Big chill unlikely to hit this winter

PLENTY of rain, high winds and some snow, but no repeat of last December’s big freeze — that’s the winter forecast by Peter O’Donnell, a Canadian-based climatologist who specialises in providing long-range forecasts for Ireland and Britain.

Last year, he accurately forecast a bitterly cold spell here with lots of snow, saying that it “could become an epic winter”.

This time, he predicts that Mother Nature will be kinder.

“Winter 2011-12 looks like being quite an active winter and not lacking in wintry weather types, although not entirely dominated by them either,” he says.

While he advises people living in isolated and upland locations should prepare for an early winter, he forecast that the real cold weather will not arrive until January, with temperatures 2C below normal.

O’Donnell predicts that the current warm but dull weather will give way later this month to an early onset of winter.

“Late October could be a lot colder than the past three weeks have been. That colder trend may fade out for part of early November with another mild spell, but colder weather with some snow may then return in the second half of November.

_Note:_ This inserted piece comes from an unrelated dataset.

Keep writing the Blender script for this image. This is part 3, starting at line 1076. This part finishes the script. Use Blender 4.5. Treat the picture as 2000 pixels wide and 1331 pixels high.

“In general, this is not expected to be as dramatic as last year, and the severe cold is not expected to continue through most of December. There may be roughly equal spells of mild and cold weather with strong winds, some heavy rainfalls and some snow or ice.”

According to his predictions, which he makes based on research into natural variations in atmospheric patterns, the outlook for late December suggests a return to good weather after some rather cold days about a week before Christmas.

The real cold month will be January, he says, with temperatures well below average with plenty of snow and rain.

“There are indications of cold spells with northeast or east winds that are often associated with snow in eastern counties, and in particular around Meath and Dublin and Wicklow.”

The week starting around January 8 could become stormy and cold enough for snow, although the south is likely to be milder with a precipitation alternating between snow and rain.

Overall, O’Donnell says that while next winter will be colder and more variable than most, he does not expect it to be as severe as last year.